**Exercise details**
All of the data below must be repeated exactly.

::::::::

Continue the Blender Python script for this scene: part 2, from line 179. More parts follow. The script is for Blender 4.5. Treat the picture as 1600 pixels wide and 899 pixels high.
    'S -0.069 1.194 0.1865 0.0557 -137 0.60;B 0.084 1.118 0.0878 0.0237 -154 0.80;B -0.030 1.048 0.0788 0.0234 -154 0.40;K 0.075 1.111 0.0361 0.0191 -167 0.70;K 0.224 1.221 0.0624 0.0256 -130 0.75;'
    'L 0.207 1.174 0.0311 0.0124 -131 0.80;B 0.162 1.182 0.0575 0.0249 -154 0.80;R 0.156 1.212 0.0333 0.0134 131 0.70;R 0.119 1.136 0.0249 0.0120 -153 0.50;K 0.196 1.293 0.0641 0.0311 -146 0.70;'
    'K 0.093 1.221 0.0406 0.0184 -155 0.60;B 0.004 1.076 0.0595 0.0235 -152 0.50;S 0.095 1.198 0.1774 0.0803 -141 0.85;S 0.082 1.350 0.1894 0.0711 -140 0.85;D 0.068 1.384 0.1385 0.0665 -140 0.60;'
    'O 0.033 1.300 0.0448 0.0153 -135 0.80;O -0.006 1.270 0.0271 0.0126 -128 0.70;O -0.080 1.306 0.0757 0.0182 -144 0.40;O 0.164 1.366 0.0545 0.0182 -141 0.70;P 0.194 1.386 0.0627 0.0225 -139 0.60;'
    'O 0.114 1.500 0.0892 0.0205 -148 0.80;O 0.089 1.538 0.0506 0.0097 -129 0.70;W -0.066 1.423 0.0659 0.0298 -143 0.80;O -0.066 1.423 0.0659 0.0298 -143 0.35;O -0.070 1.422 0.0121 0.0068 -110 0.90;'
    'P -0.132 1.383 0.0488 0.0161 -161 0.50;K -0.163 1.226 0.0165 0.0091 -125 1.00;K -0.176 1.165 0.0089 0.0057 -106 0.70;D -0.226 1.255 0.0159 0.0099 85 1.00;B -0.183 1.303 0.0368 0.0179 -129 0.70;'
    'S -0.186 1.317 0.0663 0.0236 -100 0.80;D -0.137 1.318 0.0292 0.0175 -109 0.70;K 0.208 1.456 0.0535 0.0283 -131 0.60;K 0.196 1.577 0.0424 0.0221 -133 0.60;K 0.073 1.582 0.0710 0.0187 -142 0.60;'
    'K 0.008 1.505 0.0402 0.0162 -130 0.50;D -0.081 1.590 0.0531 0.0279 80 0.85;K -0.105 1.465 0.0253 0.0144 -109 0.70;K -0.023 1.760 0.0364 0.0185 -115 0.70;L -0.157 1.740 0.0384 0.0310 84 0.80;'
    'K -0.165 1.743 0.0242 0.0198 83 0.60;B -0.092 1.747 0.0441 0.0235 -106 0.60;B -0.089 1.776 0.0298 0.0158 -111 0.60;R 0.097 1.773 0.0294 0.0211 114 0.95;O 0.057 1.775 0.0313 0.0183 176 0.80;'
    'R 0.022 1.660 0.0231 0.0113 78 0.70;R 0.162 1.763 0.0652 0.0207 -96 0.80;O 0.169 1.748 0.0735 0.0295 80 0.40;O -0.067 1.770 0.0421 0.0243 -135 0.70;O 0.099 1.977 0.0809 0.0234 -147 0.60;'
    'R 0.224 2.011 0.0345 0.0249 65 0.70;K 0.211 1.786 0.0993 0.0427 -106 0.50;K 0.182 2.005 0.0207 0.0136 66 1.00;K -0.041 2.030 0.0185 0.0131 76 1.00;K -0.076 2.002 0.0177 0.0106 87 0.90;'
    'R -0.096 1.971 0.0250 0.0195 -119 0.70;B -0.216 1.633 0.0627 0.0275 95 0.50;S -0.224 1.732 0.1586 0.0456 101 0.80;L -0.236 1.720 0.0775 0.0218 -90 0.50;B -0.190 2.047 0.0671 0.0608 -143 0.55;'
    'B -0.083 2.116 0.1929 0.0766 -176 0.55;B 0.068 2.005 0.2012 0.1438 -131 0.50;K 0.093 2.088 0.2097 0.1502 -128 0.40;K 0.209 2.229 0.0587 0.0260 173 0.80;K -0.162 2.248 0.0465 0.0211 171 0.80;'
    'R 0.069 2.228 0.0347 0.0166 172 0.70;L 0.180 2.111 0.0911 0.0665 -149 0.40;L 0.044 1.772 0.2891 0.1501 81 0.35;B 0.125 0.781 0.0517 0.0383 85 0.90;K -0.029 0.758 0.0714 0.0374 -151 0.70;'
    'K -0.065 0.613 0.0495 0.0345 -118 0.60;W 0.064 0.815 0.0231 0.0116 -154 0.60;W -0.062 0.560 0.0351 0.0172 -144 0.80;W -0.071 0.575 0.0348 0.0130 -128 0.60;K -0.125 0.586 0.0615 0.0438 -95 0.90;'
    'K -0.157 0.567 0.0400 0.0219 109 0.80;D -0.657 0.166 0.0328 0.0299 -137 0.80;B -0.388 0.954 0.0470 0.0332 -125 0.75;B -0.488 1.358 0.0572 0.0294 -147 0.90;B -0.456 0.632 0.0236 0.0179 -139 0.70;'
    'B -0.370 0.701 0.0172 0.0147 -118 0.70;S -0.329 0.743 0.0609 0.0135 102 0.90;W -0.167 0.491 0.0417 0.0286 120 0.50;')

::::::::

**Response**
Continue the Blender Python script for this scene: part 2, from line 179. More parts follow. The script is for Blender 4.5. Treat the picture as 1600 pixels wide and 899 pixels high.
    'S -0.069 1.194 0.1865 0.0557 -137 0.60;B 0.084 1.118 0.0878 0.0237 -154 0.80;B -0.030 1.048 0.0788 0.0234 -154 0.40;K 0.075 1.111 0.0361 0.0191 -167 0.70;K 0.224 1.221 0.0624 0.0256 -130 0.75;'
    'L 0.207 1.174 0.0311 0.0124 -131 0.80;B 0.162 1.182 0.0575 0.0249 -154 0.80;R 0.156 1.212 0.0333 0.0134 131 0.70;R 0.119 1.136 0.0249 0.0120 -153 0.50;K 0.196 1.293 0.0641 0.0311 -146 0.70;'
    'K 0.093 1.221 0.0406 0.0184 -155 0.60;B 0.004 1.076 0.0595 0.0235 -152 0.50;S 0.095 1.198 0.1774 0.0803 -141 0.85;S 0.082 1.350 0.1894 0.0711 -140 0.85;D 0.068 1.384 0.1385 0.0665 -140 0.60;'
    'O 0.033 1.300 0.0448 0.0153 -135 0.80;O -0.006 1.270 0.0271 0.0126 -128 0.70;O -0.080 1.306 0.0757 0.0182 -144 0.40;O 0.164 1.366 0.0545 0.0182 -141 0.70;P 0.194 1.386 0.0627 0.0225 -139 0.60;'
    'O 0.114 1.500 0.0892 0.0205 -148 0.80;O 0.089 1.538 0.0506 0.0097 -129 0.70;W -0.066 1.423 0.0659 0.0298 -143 0.80;O -0.066 1.423 0.0659 0.0298 -143 0.35;O -0.070 1.422 0.0121 0.0068 -110 0.90;'
    'P -0.132 1.383 0.0488 0.0161 -161 0.50;K -0.163 1.226 0.0165 0.0091 -125 1.00;K -0.176 1.165 0.0089 0.0057 -106 0.70;D -0.226 1.255 0.0159 0.0099 85 1.00;B -0.183 1.303 0.0368 0.0179 -129 0.70;'
    'S -0.186 1.317 0.0663 0.0236 -100 0.80;D -0.137 1.318 0.0292 0.0175 -109 0.70;K 0.208 1.456 0.0535 0.0283 -131 0.60;K 0.196 1.577 0.0424 0.0221 -133 0.60;K 0.073 1.582 0.0710 0.0187 -142 0.60;'
    'K 0.008 1.505 0.0402 0.0162 -130 0.50;D -0.081 1.590 0.0531 0.0279 80 0.85;K -0.105 1.465 0.0253 0.0144 -109 0.70;K -0.023 1.760 0.0364 0.0185 -115 0.70;L -0.157 1.740 0.0384 0.0310 84 0.80;'
    'K -0.165 1.743 0.0242 0.0198 83 0.60;B -0.092 1.747 0.0441 0.0235 -106 0.60;B -0.089 1.776 0.0298 0.0158 -111 0.60;R 0.097 1.773 0.0294 0.0211 114 0.95;O 0.057 1.775 0.0313 0.0183 176 0.80;'
    'R 0.022 1.660 0.0231 0.0113 78 0.70;R 0.162 1.763 0.0652 0.0207 -96 0.80;O 0.169 1.748 0.0735 0.0295 80 0.40;O -0.067 1.770 0.0421 0.0243 -135 0.70;O 0.099 1.977 0.0809 0.0234 -147 0.60;'
    'R 0.224 2.011 0.0345 0.0249 65 0.70;K 0.211 1.786 0.0993 0.0427 -106 0.50;K 0.182 2.005 0.0207 0.0136 66 1.00;K -0.041 2.030 0.0185 0.0131 76 1.00;K -0.076 2.002 0.0177 0.0106 87 0.90;'
    'R -0.096 1.971 0.0250 0.0195 -119 0.70;B -0.216 1.633 0.0627 0.0275 95 0.50;S -0.224 1.732 0.1586 0.0456 101 0.80;L -0.236 1.720 0.0775 0.0218 -90 0.50;B -0.190 2.047 0.0671 0.0608 -143 0.55;'
    'B -0.083 2.116 0.1929 0.0766 -176 0.55;B 0.068 2.005 0.2012 0.1438 -131 0.50;K 0.093 2.088 0.2097 0.1502 -128 0.40;K 0.209 2.229 0.0587 0.0260 173 0.80;K -0.162 2.248 0.0465 0.0211 171 0.80;'
    'R 0.069 2.228 0.0347 0.0166 172 0.70;L 0.180 2.111 0.0911 0.0665 -149 0.40;L 0.044 1.772 0.2891 0.1501 81 0.35;B 0.125 0.781 0.0517 0.0383 85 0.90;K -0.029 0.758 0.0714 0.0374 -151 0.70;'
    'K -0.065 0.613 0.0495 0.0345 -118 0.60;W 0.064 0.815 0.0231 0.0116 -154 0.60;W -0.062 0.560 0.0351 0.0172 -144 0.80;W -0.071 0.575 0.0348 0.0130 -128 0.60;K -0.125 0.586 0.0615 0.0438 -95 0.90;'
    'K -0.157 0.567 0.0400 0.0219 109 0.80;D -0.657 0.166 0.0328 0.0299 -137 0.80;B -0.388 0.954 0.0470 0.0332 -125 0.75;B -0.488 1.358 0.0572 0.0294 -147 0.90;B -0.456 0.632 0.0236 0.0179 -139 0.70;'
    'B -0.370 0.701 0.0172 0.0147 -118 0.70;S -0.329 0.743 0.0609 0.0135 102 0.90;W -0.167 0.491 0.0417 0.0286 120 0.50;')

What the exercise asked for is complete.